Review: “To Rome with Love”

Alec Baldwin and Jesse Eisenberg star in "To Rome with Love"In order for an “intertwining stories”-formatted ensemble film to succeed, it must offer engaging characters and/or a compelling overarching thesis to unite each segment. As if all his creative juices were expended on last year’s masterwork “Midnight in Paris,” which achieved both feats, writer/director Woody Allen accomplishes neither in “To Rome with Love,” a turgid, meandering misfire. If not for 2008’s “Whatever Works,” Allen’s infantile collaboration with Larry David, this would easily rank at the absolute bottom of the filmmaker’s extensive body of work.

While “Midnight in Paris” featured one protagonist interacting with each member of its large ensemble, “To Rome with Love” is more akin to Allen’s “You Will Meet a Tall Dark Stranger” in structure, telling four completely disconnected stories. The first is about an American tourist (Alison Pill) who falls in love with a native (Flavio Parenti), culminating in a farcical meeting between their parents that somehow results in his father becoming an opera star. Another revolves around a middle-class clerk (Roberto Benigni) who, for no apparent reason, becomes a favorite subject of the paparazzi. A third story features a young architecture student (Jesse Eisenberg) who lusts for his girlfriend’s visiting friend (Ellen Page), while receiving life advice from an older version of himself (Alec Baldwin). And lastly, there is a segment about a recently married couple (Alessandro Tiberi and Alessandra Mastronardi) from rural Italy who get separated from one another in the Eternal City, resulting in comedic hijinks with a prostitute and a famous actor.

The biggest problem with “To Rome with Love” is that there is no glue to hold the various stories together, no larger thesis that makes them thematically relevant to one another. All touch on the construct of fame, but it wouldn’t appear that Allen has any “big idea” to voice about said construct. (Thanks to the out-of-left-field conclusion of the Eisenberg/Page segment, not even the customary “being famous doesn’t make you happy” applies). Instead, the filmmaker merely offers an occasional musing about the West’s celebrity-obsessed culture in each vignette, as if that’s enough to connect the dots. The end result is a movie that feels like Allen’s personal excuse to spend time in Rome, not something that he made for artistic reasons.

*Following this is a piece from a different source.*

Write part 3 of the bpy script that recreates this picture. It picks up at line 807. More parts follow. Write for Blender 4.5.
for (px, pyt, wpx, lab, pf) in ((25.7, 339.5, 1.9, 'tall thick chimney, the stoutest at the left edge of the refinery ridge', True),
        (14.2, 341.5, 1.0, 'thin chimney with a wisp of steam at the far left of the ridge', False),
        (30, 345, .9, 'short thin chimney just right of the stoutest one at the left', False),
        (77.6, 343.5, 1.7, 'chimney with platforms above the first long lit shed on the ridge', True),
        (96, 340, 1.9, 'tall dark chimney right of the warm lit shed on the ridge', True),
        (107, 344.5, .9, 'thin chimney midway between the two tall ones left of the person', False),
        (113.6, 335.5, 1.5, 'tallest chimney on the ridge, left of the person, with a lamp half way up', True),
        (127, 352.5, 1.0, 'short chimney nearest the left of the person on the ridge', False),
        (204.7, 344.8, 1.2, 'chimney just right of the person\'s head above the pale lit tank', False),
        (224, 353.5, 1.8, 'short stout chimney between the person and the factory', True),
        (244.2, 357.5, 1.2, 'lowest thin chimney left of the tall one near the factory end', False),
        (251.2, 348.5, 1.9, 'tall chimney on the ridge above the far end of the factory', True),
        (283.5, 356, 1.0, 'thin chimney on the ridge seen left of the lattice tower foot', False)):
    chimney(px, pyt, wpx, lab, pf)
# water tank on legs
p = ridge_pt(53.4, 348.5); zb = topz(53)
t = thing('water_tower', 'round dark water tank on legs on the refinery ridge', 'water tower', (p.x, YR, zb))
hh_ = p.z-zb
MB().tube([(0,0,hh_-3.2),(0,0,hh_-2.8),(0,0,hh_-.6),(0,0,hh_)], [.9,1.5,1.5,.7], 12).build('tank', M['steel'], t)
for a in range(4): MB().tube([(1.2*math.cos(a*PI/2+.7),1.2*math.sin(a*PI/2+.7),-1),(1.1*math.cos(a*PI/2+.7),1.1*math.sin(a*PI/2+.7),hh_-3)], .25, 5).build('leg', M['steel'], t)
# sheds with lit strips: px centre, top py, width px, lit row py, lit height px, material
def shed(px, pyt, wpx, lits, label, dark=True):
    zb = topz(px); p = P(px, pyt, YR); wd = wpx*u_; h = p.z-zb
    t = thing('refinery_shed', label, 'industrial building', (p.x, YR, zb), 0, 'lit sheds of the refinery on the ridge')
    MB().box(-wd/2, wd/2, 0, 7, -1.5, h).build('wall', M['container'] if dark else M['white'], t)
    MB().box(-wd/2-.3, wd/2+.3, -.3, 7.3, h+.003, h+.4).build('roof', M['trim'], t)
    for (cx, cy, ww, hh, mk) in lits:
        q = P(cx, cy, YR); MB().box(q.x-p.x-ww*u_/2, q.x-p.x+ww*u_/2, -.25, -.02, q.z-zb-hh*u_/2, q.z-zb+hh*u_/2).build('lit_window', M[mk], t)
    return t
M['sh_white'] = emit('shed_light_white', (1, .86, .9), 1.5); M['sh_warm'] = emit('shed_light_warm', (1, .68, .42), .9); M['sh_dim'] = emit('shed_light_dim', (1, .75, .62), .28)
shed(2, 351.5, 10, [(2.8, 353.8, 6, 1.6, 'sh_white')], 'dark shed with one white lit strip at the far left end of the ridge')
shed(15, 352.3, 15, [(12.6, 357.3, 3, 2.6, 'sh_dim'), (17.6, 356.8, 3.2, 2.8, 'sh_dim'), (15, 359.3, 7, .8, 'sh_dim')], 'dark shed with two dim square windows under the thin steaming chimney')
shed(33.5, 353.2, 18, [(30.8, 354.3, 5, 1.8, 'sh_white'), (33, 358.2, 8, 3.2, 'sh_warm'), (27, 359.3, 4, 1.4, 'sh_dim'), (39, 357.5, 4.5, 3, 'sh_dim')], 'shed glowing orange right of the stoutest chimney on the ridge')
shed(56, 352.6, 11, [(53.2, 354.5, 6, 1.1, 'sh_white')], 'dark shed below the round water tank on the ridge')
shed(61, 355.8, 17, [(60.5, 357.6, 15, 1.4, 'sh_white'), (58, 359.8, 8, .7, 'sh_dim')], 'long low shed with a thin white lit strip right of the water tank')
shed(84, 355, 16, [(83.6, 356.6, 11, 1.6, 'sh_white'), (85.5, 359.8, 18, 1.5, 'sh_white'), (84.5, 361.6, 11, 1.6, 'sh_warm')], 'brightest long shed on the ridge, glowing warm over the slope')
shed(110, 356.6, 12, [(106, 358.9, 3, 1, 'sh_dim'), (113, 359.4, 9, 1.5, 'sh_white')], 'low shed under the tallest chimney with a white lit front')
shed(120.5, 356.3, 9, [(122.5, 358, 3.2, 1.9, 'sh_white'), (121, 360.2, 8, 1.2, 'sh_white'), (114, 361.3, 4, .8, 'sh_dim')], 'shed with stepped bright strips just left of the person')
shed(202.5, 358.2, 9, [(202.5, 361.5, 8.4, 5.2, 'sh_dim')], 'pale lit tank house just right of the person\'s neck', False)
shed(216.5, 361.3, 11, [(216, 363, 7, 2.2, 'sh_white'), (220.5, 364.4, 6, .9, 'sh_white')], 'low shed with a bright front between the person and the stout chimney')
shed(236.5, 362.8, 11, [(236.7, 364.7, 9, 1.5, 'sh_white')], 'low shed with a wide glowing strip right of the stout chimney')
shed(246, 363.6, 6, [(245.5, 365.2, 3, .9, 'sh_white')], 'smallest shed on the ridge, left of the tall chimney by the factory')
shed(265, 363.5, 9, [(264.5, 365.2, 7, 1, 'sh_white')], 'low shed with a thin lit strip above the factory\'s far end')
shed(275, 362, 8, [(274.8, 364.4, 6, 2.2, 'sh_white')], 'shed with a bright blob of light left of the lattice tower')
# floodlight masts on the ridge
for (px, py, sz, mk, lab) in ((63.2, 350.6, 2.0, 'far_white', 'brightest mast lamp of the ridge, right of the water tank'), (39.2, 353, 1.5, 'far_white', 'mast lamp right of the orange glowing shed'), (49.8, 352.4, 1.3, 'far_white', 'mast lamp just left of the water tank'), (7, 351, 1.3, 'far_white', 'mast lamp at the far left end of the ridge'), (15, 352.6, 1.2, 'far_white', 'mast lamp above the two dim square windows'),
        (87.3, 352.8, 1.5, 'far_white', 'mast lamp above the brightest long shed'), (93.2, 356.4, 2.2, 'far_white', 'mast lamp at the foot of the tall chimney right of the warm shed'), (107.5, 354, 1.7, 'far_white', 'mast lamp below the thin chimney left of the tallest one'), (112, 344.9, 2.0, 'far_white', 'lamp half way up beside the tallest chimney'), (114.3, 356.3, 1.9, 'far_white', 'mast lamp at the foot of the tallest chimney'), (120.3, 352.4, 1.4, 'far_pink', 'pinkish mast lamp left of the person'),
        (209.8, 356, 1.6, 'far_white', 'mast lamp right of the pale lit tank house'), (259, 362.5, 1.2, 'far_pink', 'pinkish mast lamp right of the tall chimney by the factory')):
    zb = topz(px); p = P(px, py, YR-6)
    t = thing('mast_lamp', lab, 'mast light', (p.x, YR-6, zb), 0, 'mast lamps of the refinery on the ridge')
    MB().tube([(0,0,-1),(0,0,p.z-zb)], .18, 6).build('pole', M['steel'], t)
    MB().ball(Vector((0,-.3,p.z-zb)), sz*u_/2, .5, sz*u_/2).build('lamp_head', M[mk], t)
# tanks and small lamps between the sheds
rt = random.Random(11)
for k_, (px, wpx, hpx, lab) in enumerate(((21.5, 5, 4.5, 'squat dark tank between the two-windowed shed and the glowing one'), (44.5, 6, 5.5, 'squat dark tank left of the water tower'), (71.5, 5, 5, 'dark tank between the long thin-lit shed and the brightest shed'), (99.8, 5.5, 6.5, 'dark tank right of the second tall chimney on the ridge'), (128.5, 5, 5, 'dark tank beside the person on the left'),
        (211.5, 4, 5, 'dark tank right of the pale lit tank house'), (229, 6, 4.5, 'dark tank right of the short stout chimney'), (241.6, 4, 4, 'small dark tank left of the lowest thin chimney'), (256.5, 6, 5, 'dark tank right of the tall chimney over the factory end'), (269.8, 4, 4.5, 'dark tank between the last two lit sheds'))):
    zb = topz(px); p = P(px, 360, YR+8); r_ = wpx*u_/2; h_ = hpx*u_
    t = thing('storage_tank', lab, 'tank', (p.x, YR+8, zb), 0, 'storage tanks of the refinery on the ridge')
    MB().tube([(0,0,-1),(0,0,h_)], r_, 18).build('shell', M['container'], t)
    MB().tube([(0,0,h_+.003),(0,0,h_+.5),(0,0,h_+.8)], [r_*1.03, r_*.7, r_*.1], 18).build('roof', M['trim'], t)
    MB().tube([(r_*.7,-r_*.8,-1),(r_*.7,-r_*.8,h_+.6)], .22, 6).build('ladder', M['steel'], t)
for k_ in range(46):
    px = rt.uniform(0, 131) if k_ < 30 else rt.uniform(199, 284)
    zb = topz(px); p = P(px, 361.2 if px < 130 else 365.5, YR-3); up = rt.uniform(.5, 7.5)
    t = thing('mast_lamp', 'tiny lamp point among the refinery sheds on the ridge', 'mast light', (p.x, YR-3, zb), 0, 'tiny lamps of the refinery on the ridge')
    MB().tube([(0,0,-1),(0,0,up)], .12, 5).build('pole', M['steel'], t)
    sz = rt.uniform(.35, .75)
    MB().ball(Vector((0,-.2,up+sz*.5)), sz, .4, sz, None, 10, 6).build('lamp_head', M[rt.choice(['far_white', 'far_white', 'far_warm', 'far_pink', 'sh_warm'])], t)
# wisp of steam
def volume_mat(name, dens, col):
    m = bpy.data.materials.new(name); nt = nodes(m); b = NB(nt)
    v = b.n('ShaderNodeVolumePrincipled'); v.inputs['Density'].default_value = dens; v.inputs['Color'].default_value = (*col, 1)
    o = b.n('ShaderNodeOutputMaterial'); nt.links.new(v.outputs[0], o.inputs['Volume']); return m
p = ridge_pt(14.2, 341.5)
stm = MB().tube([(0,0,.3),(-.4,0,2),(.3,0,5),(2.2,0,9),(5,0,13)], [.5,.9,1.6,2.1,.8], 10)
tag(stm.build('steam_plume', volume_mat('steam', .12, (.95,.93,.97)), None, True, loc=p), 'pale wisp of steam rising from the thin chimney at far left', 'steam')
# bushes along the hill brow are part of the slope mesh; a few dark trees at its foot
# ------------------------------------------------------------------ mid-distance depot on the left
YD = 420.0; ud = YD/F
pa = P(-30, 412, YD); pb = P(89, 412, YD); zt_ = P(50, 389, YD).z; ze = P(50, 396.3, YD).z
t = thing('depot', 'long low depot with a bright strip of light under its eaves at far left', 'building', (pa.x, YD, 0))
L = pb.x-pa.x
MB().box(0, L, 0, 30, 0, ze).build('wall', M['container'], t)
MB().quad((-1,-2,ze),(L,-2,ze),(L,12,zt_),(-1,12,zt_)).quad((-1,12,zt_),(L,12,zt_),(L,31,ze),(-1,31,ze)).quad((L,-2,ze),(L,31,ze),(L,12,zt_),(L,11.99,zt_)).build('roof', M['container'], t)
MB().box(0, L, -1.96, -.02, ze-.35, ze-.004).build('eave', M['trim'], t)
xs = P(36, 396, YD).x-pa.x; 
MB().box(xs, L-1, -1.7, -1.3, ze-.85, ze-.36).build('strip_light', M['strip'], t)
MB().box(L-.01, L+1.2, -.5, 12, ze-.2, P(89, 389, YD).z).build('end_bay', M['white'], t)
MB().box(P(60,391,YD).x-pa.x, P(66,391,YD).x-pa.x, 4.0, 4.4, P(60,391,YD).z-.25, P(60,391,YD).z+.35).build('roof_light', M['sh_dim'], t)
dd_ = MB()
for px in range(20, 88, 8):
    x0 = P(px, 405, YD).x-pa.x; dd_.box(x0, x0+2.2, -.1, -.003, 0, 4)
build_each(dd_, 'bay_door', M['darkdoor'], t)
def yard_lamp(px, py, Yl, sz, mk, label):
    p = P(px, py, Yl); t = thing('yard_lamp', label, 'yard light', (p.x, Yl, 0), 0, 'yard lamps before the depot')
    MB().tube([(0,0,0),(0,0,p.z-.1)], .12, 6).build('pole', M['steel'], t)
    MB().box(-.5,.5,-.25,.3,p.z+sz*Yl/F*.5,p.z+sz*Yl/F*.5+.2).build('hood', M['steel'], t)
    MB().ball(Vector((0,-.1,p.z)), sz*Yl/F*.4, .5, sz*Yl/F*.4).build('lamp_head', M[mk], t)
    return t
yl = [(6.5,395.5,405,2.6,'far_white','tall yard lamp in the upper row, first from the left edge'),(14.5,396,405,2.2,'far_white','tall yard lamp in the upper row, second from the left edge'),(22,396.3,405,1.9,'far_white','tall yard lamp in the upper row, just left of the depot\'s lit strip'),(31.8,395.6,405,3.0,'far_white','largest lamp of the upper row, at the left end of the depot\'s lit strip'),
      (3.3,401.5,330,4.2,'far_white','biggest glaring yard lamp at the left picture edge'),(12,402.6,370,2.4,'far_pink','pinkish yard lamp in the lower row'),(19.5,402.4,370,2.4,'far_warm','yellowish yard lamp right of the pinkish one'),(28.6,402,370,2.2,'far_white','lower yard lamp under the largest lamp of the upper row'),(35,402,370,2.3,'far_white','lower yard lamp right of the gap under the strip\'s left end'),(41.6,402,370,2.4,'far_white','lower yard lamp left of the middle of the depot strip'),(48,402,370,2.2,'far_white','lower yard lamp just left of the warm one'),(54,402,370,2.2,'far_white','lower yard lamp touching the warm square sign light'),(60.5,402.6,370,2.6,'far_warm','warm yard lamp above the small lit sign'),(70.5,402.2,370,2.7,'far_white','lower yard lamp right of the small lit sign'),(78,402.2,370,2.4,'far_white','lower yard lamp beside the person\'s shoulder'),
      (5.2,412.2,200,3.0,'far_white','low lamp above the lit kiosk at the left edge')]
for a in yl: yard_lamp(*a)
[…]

Tonally, the film is a mess — it’s rarely clear when Allen is aiming for out-and-out comedy and when he is aiming for mildly clever drama. For instance, I spoke earlier of a character who becomes an opera star. The twist is that he can only sing well in the shower, so they integrate one into his stage show. His story’s climax finds him performing before an audience of hundreds, engaged in the drama of the opera (swords and all) as water flows down his naked body. One assumes that we’re supposed to be laughing riotously, but Allen’s lack of tonal authority makes one wonder if the sequence is actually a more subtle commentary on the absurdities of high art. Certainly, Allen’s forte is mixing comedy and drama together, but in “To Rome with Love,” the two genres are so indistinguishable that it’s impossible for either to be effective.

The casting is problematic, as well, especially in the Eisenberg/Page thread. One would think that Eisenberg, with his classic New York Jewishness and fast-talking sensibilities, would be the perfect Allen surrogate, but he tanks here. It would seem that Eisenberg’s trademark brand of neuroticism is more intense and less existential than Allen’s, making him ill-fitted for the role of a young wanderer. But no one is more out-of-place in the movie than Ellen Page, who couldn’t fit the bill for “alluring sexpot” any less if she tried. If anything, Page should have swapped roles with Greta Gerwig, who is similarly awkward as Eisenberg’s frumpy, boring girlfriend. It’s a testament to Allen’s narcissism that he would pick Page, the closest thing to an attractive female version of himself, to play the supposed most desirable woman in the film. To chide the actors themselves for accepting roles that didn’t fit them would be an excessive critique, however, because the fact that they now have to list this stinker on their resumes is punishment enough.